Wednesday, May 23, 2007

HERE I AM

In February when I was in London I was taking photos around Verde in Spitalfields and this workman asked me to take his photo. Lots of building work going on around there.
~*~*~*~*
A few days ago I was writing in my journal sitting outside. I wrote HERE I AM in capitals and outlined the letters. Here I am sitting in my garden, the wind in the tree, clouds in the sky, cat sniffing the hedge. Here I Am.

A huge burden lifted off me. I didn't have to cloak myself in an activity in the future to justify myself Here I Am Making An Important Film About, I didn't have to qualify it by saying Here I Am Administrator/Co-ordinator/Life Model. I didn't have to qualify it with any kind of activity to justify my being.

So much of my time my head is a running list of to do's / undones' not done yets. And often they are linked to shoring up my sense of identity and worthiness. I do think that creative projects often also fall into that scheme of things. I'll write my novel and then I'll be worthy of notice. I'll become an artist and become a bohemian. I'll do X and show them! You are already enough, do enough. Just existing is enough.

Freed (I'm pretty sure this is temporary so I'm writing about it so I don't forget) from feeling a need to prove myself to myself and others I found myself walking across the city to an appointment and greedily appreciating everything, the leaves, the grass, the children wobbling across lawns, small dogs waiting for their owners in shops. Life immediately had a depth to it that has been missing for some time.

I love that photography is a way of seeing what is here already with more depth.
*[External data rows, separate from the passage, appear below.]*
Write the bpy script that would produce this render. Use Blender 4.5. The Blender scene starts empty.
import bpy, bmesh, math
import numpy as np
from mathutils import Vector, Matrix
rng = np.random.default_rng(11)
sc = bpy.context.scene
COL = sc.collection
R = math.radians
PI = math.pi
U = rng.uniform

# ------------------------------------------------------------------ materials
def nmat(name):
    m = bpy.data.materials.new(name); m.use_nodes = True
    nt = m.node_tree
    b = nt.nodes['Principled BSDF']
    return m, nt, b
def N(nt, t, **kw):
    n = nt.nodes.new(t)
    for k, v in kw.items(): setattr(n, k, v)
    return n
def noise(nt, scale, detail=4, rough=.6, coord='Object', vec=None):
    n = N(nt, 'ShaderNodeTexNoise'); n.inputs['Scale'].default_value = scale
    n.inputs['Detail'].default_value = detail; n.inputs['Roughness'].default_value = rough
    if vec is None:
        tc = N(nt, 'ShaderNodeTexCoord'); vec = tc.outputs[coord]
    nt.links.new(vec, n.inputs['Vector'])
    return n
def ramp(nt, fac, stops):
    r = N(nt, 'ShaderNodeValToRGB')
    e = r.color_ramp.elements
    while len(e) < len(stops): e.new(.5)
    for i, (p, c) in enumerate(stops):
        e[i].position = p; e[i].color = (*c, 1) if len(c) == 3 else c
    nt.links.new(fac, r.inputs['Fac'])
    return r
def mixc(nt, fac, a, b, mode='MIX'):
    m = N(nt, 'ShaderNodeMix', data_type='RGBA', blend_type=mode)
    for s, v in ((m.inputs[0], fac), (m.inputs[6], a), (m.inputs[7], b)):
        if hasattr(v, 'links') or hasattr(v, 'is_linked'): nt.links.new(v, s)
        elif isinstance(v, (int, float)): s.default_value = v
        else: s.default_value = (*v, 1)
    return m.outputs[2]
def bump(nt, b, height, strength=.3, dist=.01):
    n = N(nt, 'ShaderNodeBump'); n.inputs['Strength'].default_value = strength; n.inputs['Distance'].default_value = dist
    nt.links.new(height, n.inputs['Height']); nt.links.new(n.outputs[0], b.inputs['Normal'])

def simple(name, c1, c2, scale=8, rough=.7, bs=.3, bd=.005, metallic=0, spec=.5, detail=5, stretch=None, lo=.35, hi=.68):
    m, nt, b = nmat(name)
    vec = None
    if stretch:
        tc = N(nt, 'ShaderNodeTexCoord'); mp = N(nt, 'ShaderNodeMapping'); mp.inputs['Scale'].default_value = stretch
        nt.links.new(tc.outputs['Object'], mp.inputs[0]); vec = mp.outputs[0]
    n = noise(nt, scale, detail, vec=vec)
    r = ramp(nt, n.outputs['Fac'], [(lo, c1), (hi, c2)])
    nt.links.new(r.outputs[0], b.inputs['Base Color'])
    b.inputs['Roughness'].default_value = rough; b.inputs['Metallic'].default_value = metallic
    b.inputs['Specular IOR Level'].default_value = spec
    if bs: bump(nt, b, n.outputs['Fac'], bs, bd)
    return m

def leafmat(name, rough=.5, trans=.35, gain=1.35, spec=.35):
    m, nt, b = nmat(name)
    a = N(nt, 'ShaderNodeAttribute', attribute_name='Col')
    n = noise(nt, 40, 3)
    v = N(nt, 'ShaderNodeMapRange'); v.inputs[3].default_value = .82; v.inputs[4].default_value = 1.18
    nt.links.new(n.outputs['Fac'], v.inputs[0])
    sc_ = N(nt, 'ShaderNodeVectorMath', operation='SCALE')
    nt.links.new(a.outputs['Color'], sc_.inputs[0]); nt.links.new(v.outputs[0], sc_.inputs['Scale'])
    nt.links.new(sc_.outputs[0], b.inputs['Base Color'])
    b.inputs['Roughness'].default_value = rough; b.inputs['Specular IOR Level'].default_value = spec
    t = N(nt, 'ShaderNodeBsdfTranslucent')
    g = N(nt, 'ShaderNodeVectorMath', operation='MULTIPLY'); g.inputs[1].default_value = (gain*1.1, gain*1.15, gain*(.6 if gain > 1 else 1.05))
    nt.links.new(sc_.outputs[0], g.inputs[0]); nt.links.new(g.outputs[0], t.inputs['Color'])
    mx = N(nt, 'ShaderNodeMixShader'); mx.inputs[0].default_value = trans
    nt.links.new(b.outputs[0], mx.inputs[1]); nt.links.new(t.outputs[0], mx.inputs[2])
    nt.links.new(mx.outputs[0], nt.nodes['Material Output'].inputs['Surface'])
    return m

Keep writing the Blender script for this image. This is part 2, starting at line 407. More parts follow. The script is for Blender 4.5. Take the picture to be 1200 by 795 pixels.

I'm not scrabbling around creating something but just getting something already here. Of course at the same time its full of moments that I did not think had occurred. For example the black & white photos below of the beach which look like Fox Talbot. But they seem to me to be a revelation of something that was there but I didn't know was there. I find myself grappling with accepting the mysterious accidents rather than going out and thinking I can control the process.